Copy the first line of the material below and every later line through the line containing "sc.collection.objects.link(cam); sc.camera = cam", without any other output.

——————

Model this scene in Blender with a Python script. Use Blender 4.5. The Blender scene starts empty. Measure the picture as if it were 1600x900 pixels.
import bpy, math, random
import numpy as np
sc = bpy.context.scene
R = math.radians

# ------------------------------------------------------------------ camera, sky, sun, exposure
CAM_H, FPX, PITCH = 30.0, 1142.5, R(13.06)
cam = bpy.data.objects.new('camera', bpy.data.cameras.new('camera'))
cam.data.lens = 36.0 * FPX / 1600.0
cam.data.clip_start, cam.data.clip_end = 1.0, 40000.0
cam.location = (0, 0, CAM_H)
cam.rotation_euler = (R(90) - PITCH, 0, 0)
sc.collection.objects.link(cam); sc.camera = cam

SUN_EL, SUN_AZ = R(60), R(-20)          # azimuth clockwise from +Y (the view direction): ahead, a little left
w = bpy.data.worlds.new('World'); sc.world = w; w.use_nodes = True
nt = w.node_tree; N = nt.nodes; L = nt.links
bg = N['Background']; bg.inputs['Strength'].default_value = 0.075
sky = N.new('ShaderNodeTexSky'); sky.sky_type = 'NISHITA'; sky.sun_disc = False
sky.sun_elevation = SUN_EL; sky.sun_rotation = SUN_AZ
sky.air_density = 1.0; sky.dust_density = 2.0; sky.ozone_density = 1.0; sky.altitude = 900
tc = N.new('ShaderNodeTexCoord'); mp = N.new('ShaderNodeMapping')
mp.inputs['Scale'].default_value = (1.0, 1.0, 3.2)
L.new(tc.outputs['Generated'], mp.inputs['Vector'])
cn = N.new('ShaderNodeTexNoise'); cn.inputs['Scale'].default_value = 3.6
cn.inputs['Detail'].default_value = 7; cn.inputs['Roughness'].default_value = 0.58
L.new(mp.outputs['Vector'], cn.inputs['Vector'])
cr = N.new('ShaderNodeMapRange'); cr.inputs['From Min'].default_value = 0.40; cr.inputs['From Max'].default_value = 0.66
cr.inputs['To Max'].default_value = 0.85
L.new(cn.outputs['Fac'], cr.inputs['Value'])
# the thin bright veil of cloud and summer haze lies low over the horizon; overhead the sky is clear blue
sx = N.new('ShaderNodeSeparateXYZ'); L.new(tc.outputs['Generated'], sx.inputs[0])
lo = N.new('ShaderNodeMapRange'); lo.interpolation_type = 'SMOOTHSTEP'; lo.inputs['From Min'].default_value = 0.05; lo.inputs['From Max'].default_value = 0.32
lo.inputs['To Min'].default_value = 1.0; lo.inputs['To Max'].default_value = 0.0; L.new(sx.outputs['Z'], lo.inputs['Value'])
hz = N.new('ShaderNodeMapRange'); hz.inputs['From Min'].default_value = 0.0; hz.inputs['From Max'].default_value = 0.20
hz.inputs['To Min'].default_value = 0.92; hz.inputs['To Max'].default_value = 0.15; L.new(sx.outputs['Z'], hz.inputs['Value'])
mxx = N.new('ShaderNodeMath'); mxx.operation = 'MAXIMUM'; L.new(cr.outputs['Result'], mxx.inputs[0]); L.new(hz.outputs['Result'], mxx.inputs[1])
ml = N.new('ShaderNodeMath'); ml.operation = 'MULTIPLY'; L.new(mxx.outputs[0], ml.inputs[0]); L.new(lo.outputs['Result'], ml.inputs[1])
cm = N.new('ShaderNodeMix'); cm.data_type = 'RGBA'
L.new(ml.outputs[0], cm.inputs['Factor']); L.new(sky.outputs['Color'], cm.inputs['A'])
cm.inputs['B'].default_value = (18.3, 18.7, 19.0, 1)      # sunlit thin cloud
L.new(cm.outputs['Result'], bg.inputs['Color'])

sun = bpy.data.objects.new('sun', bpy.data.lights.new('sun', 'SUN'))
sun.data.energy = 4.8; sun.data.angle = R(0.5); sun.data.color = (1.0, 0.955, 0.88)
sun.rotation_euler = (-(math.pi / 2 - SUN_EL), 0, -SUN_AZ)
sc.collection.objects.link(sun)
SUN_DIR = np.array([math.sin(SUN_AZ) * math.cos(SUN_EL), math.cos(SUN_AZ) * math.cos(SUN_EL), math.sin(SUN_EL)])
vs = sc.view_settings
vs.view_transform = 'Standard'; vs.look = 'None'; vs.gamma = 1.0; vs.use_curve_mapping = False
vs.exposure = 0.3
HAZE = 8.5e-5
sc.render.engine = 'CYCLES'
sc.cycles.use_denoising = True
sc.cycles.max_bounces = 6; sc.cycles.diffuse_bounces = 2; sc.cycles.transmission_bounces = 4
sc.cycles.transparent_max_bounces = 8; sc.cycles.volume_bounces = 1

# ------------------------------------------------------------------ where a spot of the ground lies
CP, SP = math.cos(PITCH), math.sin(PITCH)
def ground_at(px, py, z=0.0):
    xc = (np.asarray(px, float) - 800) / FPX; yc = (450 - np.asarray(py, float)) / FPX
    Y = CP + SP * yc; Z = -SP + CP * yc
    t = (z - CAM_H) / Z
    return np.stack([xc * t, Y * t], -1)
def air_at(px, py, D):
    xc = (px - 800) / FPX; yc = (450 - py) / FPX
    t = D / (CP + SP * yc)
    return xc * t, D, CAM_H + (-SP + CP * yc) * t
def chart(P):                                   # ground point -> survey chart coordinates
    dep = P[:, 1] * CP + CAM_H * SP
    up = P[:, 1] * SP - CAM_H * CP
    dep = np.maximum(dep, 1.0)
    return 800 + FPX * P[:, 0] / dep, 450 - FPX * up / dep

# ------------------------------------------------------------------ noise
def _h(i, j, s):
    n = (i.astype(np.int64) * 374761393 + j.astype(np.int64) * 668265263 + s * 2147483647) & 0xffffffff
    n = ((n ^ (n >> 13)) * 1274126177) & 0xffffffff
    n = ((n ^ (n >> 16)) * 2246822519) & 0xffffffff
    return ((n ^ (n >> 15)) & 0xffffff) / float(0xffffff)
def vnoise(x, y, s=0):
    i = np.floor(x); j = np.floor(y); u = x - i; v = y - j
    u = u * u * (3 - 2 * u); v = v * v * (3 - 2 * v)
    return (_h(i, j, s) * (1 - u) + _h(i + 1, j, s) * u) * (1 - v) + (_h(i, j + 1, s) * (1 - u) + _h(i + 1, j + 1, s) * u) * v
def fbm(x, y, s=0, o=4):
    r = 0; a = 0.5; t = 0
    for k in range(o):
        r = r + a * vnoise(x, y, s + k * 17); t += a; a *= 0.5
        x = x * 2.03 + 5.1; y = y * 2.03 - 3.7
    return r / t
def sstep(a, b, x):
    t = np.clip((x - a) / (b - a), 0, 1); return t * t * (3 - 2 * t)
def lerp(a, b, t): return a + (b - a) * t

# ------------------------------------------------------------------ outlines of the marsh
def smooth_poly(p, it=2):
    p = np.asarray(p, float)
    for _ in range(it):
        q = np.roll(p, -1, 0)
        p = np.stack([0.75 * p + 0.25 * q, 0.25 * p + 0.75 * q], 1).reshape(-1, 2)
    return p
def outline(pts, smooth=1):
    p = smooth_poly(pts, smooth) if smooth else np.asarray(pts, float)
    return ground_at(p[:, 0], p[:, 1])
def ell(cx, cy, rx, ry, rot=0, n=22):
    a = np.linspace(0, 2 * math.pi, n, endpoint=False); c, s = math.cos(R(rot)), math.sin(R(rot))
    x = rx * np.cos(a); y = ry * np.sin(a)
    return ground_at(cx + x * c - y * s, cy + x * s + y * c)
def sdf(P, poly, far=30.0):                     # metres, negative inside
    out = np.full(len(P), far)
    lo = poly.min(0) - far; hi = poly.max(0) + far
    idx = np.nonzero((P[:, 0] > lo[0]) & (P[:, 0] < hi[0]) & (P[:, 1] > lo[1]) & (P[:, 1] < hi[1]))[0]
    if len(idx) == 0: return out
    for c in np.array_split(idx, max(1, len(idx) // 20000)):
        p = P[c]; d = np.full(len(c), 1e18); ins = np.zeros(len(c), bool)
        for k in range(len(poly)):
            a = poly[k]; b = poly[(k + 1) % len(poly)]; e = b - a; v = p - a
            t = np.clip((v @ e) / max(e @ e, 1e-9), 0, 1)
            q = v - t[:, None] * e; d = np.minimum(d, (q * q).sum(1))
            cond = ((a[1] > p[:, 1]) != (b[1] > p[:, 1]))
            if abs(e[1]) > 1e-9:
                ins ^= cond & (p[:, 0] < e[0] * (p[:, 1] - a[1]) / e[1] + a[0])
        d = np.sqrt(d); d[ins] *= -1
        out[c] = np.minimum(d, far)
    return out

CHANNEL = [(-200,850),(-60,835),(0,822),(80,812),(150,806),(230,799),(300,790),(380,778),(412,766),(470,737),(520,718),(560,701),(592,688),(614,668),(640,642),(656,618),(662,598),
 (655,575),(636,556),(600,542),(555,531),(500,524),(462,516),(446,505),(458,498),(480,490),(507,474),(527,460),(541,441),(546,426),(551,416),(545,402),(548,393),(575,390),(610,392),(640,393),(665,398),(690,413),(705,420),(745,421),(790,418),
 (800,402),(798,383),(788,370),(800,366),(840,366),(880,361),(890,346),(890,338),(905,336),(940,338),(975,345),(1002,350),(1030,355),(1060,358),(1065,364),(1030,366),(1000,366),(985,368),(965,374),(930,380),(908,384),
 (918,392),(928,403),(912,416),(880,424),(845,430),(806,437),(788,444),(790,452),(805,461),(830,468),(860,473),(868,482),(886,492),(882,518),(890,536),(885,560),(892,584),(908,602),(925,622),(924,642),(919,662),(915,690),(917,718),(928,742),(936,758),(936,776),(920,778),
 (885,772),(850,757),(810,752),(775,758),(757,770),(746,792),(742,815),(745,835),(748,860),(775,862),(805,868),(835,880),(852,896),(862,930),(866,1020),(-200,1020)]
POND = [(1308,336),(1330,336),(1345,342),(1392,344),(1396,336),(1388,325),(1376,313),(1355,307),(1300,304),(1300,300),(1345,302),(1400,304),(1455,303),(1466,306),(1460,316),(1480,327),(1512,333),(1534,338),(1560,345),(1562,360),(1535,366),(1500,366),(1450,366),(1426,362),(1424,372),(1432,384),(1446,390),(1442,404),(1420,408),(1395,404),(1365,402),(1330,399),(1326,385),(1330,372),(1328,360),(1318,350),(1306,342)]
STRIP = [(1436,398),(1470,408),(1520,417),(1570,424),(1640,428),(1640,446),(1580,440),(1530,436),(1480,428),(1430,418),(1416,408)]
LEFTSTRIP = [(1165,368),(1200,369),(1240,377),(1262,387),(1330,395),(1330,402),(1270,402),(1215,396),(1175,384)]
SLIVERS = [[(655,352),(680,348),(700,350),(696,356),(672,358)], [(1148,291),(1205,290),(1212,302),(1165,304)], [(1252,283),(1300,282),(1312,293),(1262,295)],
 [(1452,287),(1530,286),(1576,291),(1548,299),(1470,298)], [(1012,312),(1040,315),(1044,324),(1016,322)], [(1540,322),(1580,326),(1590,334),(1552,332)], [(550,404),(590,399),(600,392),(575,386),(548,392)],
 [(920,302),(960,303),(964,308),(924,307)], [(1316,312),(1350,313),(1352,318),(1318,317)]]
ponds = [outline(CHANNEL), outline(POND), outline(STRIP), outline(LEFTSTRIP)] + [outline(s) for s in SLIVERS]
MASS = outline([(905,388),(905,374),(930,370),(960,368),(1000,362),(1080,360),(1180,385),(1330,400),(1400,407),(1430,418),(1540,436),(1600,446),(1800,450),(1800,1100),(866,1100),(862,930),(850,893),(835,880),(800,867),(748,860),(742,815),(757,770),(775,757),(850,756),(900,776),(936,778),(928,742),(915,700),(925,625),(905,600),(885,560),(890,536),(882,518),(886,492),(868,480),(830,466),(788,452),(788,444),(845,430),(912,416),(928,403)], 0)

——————

Response below |
Model this scene in Blender with a Python script. Use Blender 4.5. The Blender scene starts empty. Measure the picture as if it were 1600x900 pixels.
import bpy, math, random
import numpy as np
sc = bpy.context.scene
R = math.radians

# ------------------------------------------------------------------ camera, sky, sun, exposure
CAM_H, FPX, PITCH = 30.0, 1142.5, R(13.06)
cam = bpy.data.objects.new('camera', bpy.data.cameras.new('camera'))
cam.data.lens = 36.0 * FPX / 1600.0
cam.data.clip_start, cam.data.clip_end = 1.0, 40000.0
cam.location = (0, 0, CAM_H)
cam.rotation_euler = (R(90) - PITCH, 0, 0)
sc.collection.objects.link(cam); sc.camera = cam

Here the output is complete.